Backpack blowers all made of metal and weighed tons compared to the plastic-trons we see now with underpowered engines.
Like the technologists, there are others who don't see the forest for the trees either.
If you are a professional gardener, wearing an extra 10-20 pounds on your back all day does not result in a better quality of life. In fact, this is the type of thing that will drive a gardener into early retirement.
There's a reason why some of this stuff is lighter and moved to plastic. And there is nothing new about any of this.
Heck, my (male) scuba instructor back in the Nineties said that the best thing that ever happened to the sport was women. The scuba gear industry had tried to make things slightly smaller and pink. The women didn't buy into that crap. They complained that the gear was too heavy, too uncomfortable, didn't fit well/baggy in the wrong places/too tight in the wrong places, etc.

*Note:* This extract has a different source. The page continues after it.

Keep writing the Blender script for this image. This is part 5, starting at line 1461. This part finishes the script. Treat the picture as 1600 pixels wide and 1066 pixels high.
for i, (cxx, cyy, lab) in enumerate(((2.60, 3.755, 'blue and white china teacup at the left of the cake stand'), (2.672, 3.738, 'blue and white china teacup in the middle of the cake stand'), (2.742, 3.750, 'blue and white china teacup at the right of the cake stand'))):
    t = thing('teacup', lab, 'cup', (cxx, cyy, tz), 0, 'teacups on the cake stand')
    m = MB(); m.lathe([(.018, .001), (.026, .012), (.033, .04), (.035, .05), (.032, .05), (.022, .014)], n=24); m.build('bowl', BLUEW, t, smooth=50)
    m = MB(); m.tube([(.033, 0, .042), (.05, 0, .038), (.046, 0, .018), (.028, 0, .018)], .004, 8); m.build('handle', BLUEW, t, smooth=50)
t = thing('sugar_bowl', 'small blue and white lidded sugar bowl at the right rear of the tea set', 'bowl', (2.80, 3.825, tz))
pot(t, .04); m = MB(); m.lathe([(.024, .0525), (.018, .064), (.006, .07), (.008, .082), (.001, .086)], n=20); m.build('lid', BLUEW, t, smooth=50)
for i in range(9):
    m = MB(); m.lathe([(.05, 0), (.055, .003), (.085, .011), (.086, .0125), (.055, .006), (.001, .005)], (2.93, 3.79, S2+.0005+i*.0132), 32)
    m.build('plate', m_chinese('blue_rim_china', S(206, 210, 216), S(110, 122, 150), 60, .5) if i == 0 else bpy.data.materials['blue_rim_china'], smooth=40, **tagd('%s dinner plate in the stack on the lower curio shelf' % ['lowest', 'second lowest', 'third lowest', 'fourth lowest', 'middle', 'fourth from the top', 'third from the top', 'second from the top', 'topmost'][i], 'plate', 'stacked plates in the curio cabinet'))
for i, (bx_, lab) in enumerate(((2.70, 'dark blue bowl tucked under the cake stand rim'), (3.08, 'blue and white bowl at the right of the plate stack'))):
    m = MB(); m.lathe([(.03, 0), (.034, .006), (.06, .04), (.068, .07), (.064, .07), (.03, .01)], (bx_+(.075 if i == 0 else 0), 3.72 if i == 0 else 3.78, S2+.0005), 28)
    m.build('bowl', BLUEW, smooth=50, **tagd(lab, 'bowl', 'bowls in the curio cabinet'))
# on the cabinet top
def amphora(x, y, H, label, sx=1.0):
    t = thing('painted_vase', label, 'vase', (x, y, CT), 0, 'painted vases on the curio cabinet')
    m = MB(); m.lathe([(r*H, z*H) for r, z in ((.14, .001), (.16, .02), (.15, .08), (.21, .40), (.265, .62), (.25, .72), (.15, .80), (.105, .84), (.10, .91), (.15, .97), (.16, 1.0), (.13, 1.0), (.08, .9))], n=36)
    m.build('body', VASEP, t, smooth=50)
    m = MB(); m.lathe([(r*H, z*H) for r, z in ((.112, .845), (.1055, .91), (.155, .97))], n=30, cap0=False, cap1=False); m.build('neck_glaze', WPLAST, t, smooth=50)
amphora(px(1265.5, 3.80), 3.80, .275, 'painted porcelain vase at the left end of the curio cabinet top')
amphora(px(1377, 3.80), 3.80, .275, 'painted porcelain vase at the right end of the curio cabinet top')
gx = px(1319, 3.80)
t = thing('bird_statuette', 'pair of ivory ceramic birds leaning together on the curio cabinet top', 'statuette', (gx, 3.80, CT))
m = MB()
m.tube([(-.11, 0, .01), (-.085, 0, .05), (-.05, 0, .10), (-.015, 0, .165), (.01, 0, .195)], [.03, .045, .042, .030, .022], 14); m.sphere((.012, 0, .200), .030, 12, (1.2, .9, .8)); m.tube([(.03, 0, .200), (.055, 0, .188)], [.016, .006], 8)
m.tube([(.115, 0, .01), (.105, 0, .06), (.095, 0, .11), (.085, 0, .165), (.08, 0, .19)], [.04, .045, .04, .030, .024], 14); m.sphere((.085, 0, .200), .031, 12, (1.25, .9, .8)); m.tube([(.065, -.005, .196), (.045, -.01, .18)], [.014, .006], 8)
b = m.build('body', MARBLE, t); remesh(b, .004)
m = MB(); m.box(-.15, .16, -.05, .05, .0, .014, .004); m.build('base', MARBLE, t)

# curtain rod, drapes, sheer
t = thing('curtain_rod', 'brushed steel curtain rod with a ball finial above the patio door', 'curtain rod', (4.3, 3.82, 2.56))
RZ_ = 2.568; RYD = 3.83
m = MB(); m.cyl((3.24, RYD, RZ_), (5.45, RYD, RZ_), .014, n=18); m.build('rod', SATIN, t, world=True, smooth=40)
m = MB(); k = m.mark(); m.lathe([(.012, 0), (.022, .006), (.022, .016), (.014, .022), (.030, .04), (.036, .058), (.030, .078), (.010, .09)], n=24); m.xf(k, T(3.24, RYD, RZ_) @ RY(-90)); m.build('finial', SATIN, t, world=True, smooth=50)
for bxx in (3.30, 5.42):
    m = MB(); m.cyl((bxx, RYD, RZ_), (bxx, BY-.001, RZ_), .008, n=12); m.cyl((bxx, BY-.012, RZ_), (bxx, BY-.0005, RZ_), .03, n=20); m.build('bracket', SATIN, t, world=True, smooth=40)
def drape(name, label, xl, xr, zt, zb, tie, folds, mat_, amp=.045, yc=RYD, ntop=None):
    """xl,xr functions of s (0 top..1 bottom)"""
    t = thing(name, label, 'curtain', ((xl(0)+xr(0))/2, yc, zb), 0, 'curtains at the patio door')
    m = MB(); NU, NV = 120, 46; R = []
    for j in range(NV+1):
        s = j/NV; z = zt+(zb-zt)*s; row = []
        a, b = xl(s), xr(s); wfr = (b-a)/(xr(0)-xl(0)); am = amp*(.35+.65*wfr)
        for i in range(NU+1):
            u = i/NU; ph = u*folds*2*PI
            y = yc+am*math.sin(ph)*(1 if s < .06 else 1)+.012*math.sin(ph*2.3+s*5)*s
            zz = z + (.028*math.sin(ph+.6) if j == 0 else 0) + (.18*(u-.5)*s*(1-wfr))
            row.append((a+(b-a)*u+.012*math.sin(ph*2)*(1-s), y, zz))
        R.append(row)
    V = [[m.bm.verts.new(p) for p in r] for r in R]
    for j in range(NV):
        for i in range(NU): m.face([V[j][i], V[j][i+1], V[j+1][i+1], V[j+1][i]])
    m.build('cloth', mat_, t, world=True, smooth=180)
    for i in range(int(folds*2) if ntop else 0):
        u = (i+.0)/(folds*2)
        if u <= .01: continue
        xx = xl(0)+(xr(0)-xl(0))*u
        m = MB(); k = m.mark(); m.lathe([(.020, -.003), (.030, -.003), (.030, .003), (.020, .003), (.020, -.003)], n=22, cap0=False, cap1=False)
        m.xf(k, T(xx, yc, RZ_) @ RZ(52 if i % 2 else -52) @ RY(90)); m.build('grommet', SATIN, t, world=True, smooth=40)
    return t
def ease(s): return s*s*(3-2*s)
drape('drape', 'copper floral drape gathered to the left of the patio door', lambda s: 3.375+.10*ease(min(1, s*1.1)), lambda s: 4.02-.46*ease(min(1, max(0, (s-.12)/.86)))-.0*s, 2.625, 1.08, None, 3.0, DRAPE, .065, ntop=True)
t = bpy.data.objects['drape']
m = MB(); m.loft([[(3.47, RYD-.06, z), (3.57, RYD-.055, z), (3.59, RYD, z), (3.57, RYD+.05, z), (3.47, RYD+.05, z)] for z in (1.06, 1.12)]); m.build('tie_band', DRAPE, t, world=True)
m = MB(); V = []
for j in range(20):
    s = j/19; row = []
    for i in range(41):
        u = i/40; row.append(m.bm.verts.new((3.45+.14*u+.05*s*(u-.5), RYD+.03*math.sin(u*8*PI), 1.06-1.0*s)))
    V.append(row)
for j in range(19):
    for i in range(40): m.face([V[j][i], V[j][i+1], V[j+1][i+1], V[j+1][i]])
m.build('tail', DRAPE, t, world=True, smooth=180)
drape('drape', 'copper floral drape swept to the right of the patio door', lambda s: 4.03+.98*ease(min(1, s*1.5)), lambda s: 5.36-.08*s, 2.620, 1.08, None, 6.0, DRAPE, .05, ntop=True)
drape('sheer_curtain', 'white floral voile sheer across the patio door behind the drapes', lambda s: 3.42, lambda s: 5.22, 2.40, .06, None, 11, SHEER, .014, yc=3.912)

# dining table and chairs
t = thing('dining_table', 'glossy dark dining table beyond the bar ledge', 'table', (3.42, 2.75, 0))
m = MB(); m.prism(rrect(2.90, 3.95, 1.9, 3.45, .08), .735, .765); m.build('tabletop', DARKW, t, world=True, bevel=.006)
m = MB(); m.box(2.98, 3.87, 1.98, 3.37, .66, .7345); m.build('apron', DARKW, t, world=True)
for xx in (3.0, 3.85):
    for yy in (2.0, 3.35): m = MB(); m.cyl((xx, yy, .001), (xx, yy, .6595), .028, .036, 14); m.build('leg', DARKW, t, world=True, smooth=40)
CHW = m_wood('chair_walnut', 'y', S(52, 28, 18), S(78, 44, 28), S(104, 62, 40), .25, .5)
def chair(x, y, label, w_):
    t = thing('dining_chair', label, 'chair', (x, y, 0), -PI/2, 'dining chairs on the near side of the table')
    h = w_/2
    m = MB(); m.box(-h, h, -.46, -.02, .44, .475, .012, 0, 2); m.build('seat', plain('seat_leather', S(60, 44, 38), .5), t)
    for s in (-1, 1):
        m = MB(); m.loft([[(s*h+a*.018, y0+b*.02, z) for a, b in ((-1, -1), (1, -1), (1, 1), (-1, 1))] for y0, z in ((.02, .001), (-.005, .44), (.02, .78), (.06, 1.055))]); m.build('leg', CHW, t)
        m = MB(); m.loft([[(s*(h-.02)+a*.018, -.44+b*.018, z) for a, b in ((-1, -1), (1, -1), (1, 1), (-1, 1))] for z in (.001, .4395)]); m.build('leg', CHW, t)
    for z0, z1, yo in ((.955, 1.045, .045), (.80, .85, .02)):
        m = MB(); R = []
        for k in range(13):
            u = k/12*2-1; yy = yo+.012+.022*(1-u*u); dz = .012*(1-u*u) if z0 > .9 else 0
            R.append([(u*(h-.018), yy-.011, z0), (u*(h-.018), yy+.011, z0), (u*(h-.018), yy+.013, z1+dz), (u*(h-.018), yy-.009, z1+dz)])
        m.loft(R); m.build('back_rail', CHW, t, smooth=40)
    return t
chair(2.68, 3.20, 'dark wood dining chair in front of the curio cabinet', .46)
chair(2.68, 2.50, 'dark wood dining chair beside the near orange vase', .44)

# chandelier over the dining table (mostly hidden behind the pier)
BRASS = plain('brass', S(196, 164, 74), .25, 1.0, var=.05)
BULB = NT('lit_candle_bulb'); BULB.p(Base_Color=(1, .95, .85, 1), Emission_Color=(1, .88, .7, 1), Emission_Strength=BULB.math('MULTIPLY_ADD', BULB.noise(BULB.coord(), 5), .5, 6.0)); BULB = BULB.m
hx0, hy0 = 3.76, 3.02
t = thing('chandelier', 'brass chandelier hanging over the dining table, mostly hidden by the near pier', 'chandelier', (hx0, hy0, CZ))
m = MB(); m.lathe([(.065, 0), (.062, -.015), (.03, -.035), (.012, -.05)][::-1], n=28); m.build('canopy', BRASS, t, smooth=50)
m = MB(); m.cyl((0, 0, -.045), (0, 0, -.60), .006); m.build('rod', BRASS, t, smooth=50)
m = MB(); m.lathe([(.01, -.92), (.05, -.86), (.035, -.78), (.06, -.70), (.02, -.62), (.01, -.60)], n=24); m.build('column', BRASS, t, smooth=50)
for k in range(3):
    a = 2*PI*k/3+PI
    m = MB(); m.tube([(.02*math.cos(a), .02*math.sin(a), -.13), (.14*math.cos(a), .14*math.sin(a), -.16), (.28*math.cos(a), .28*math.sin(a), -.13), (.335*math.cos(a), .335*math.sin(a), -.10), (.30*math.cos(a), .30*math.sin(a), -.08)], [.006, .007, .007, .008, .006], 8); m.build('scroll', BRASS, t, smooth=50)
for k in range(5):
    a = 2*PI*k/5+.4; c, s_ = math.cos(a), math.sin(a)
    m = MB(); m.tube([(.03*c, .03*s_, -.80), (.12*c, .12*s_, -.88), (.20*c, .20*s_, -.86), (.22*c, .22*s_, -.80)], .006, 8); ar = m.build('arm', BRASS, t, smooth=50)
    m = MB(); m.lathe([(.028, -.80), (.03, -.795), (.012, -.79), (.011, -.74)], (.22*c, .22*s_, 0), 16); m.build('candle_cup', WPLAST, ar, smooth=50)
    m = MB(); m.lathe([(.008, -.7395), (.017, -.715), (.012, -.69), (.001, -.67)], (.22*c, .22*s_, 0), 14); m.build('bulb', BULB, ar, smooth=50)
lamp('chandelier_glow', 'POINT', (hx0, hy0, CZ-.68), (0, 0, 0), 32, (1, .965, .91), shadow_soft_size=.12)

Same with camping gear. No one hikes around with canvas tents and steel poles anymore. It's all lightweight synthetic fiber (that won't absorb a ton of water when wet) and carbon fiber. Look at the modern military. They aren't carrying around the same gear as WWII soldiers.
Hell, if you can flight nonstop from LA to Auckland, it's because today's planes are better than DC-3s. Speaking about flying, do you still use the same leather-and-wood luggage from seventy years ago that grandma used? The ones with no wheels? They still hold stuff, just like today's plastic/nylon luggage with the four spinner wheels, telescoping handles, expandable zippers.
And today's construction workers don't take metal lunch pails with those glass Thermos bottles to job sites. They take insulated Igloo coolers, some are probably cooled via the truck's 12V socket in the passenger compartment, etc.
There's also a noise component to leaf blowers. Hearing damage is cumulative. Having quieter motors and better designed nozzles to more accurate put the air where you need it to go is an improvement. Same with air dryers.
It's also more pleasant for the people who are surrounded by these infernal devices. My complex's landscaping crew fire up their leaf blowers twice a week. I happen to live on the edge of my complex, so I get noise from the adjacent complex's landscaping crew, despite the fact that my HOA dues don't pay for them. That's right: four days a week I hear leaf blowers.
Heck, some cities around here have banned the use of gas-powered leaf blowers, not just for environmental reasons.
Hell, frankly I'd prefer if the landscaping staff used rakes instead of leaf blowers. But in fact, they do. If I'm lounging at the swimming pool when the landscaping crew comes by to do a pass, they switch to manual tools.
Taking the high and almighty "old ways are better than new ways always" is short sighted.
At least in some cities around here, fire up your super-loud and powerful gas-powered leaf blower and you may get a cease-and-desist order from local law enforcement.
Do you have kids? If so, do they only wear natural fiber clothes? Leather shoes that are resoled regularly? Do they bring fountain pens, refillable piston cartridges and inkwell jars to school? Because the disposable ink cartridges are wasteful.
We get it. You are saving a bunch of money by using old things. But sometimes sticking with old things isn't an improvement in the quality of life.
I like old things too, the average age of my wristwatches is probably 20 years. My car is 15 years old.
But I am not so stupid enough to think that spending $150-200 on a dishwasher repair call is better than getting a new one. Did you know that today's dishwashers use less electricity
AND less water? Same with clothes washers. Yeah, your 30-year-old top-loading laundry machine is something that one won't see much in Europe today.
The "holier than thou" stance is really, really hard to defend. Do you really think you have a solid grasp on these issues from a macro viewpoint?